** START Source excerpt **

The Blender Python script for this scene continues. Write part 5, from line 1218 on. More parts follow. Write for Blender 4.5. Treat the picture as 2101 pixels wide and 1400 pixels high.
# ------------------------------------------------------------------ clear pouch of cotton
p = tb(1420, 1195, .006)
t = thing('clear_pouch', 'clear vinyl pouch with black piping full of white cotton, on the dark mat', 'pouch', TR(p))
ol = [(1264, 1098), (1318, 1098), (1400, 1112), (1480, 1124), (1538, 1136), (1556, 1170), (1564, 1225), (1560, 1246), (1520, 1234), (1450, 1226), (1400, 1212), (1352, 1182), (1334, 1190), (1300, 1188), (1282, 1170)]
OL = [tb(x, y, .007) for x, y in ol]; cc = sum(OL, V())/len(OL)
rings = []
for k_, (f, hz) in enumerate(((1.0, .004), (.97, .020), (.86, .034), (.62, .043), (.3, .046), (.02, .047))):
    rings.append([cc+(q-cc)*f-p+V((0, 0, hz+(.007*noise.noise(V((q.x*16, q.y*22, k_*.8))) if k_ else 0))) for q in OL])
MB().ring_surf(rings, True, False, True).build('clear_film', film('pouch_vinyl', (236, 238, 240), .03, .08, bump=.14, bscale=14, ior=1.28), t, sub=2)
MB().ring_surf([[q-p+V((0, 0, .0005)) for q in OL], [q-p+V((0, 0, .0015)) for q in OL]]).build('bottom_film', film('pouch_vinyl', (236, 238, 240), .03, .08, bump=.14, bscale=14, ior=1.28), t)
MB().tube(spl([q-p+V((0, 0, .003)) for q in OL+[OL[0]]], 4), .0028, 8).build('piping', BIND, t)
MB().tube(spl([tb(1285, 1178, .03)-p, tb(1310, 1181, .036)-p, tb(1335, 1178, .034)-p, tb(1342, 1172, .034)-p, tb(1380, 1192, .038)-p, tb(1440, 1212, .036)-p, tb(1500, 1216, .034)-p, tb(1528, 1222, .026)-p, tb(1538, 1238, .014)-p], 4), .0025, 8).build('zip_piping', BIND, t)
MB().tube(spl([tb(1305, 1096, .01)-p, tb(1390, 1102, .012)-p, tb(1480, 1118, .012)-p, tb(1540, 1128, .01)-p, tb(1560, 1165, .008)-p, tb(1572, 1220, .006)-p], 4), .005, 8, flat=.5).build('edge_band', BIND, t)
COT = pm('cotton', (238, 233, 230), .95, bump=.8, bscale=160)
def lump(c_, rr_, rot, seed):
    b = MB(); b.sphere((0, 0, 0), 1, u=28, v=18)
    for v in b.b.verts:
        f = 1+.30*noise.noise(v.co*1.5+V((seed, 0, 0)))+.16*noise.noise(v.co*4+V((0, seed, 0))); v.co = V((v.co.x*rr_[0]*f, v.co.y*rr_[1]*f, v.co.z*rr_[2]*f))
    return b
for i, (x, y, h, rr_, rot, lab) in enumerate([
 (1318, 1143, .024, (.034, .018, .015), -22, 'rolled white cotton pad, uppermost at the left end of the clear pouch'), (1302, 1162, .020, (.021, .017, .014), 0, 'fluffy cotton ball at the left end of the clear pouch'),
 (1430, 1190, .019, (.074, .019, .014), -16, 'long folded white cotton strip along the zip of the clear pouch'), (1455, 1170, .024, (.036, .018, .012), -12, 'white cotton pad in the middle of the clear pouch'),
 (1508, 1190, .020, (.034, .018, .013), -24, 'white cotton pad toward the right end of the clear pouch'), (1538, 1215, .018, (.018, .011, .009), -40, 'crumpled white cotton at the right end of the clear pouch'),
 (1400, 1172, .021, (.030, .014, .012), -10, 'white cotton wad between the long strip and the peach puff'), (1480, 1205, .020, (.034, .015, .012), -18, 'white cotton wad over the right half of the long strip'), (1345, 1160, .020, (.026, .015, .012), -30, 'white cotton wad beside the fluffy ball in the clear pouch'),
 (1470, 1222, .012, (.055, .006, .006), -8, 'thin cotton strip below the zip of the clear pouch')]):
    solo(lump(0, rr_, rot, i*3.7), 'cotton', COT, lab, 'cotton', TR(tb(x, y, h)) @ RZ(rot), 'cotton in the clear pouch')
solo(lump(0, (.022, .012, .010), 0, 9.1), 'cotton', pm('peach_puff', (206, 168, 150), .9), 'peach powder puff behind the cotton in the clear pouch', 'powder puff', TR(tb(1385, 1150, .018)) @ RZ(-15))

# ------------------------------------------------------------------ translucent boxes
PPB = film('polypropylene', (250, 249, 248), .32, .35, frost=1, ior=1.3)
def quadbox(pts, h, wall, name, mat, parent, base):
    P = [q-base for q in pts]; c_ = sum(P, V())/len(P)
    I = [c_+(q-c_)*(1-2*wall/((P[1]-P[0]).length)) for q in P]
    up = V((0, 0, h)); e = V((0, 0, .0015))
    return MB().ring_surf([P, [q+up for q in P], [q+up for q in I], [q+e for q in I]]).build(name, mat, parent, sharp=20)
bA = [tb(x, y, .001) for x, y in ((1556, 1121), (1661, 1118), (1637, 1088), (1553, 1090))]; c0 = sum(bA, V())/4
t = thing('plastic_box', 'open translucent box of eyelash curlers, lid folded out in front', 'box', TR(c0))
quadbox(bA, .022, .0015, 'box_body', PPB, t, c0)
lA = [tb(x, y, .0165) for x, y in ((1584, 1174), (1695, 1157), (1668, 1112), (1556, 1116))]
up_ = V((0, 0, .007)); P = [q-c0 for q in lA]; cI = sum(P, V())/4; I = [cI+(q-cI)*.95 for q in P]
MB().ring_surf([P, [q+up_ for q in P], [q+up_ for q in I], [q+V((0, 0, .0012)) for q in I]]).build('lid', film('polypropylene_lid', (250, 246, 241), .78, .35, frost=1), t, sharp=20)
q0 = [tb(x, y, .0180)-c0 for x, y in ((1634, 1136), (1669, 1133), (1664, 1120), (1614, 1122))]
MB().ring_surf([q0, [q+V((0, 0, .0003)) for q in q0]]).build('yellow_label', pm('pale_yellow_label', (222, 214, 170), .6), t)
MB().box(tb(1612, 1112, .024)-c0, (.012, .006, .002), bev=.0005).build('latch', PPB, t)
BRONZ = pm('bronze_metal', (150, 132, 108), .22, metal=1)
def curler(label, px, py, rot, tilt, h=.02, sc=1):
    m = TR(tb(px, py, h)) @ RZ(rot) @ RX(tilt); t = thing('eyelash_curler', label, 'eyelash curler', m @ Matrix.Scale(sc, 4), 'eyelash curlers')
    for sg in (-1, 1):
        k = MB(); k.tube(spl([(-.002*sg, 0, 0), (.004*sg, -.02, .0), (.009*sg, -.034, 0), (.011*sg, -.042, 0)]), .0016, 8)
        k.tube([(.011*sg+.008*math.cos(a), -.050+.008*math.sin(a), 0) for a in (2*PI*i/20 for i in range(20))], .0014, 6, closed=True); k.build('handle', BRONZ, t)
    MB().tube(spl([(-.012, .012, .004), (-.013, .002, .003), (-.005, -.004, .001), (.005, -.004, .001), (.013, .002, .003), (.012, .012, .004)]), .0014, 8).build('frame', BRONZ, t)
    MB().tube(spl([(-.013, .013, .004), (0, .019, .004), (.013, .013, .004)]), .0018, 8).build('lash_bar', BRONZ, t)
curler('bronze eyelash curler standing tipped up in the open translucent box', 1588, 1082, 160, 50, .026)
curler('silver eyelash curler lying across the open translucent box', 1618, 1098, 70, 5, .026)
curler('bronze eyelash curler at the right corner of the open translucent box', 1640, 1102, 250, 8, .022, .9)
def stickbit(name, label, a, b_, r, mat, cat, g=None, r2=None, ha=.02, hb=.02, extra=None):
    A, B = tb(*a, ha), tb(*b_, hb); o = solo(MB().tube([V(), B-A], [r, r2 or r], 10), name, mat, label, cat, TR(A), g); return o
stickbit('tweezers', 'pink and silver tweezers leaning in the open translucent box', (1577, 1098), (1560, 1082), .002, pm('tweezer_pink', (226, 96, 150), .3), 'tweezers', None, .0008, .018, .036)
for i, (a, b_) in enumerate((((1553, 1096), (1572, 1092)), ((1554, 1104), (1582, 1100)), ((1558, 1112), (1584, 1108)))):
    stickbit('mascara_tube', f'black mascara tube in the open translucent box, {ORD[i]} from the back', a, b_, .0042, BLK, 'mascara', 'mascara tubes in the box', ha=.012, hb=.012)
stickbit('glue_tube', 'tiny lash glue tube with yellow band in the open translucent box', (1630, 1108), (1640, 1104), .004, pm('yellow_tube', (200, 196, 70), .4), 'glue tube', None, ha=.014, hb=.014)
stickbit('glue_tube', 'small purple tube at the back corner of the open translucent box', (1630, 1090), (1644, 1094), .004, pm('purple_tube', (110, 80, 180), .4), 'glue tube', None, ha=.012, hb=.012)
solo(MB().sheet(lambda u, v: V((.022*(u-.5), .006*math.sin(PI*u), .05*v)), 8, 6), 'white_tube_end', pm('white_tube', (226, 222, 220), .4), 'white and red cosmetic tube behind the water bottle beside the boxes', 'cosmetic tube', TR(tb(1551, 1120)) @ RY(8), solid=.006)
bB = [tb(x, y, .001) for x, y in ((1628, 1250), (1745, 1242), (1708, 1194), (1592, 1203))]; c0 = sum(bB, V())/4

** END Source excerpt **

Do this: Give the count of lines in the data shown above that contain "from", and nothing else.

Answer to this problem: 2